• MATERIAL PROVIDED:
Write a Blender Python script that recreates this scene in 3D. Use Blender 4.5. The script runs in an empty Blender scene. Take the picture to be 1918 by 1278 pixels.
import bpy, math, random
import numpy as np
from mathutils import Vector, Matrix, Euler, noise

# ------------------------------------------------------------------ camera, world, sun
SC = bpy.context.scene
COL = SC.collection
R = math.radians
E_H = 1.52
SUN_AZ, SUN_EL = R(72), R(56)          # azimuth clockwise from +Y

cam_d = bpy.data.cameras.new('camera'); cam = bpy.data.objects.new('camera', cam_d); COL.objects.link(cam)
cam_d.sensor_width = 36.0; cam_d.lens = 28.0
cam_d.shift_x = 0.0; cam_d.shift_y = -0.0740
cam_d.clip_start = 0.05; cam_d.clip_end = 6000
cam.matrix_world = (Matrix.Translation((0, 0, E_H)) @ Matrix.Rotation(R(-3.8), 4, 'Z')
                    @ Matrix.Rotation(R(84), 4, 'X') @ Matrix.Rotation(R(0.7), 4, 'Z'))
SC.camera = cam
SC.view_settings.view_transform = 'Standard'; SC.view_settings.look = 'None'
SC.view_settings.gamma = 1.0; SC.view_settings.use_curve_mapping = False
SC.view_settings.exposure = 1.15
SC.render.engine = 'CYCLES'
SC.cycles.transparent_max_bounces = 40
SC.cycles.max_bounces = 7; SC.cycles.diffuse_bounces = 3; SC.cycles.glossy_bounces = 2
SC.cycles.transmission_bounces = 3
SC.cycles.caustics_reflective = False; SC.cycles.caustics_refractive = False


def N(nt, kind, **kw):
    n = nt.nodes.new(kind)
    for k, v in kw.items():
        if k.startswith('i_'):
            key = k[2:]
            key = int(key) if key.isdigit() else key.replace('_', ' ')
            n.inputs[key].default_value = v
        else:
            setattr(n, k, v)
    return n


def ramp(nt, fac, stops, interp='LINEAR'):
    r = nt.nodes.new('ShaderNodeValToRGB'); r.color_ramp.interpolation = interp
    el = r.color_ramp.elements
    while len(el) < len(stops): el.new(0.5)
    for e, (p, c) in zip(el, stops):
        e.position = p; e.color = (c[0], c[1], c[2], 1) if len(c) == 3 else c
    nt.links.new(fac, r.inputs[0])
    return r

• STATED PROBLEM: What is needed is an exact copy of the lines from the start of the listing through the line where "SUN_AZ, SUN_EL = R(72), R(56)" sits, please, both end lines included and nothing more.

• EXERCISE OUTPUT:
Write a Blender Python script that recreates this scene in 3D. Use Blender 4.5. The script runs in an empty Blender scene. Take the picture to be 1918 by 1278 pixels.
import bpy, math, random
import numpy as np
from mathutils import Vector, Matrix, Euler, noise

# ------------------------------------------------------------------ camera, world, sun
SC = bpy.context.scene
COL = SC.collection
R = math.radians
E_H = 1.52
SUN_AZ, SUN_EL = R(72), R(56)          # azimuth clockwise from +Y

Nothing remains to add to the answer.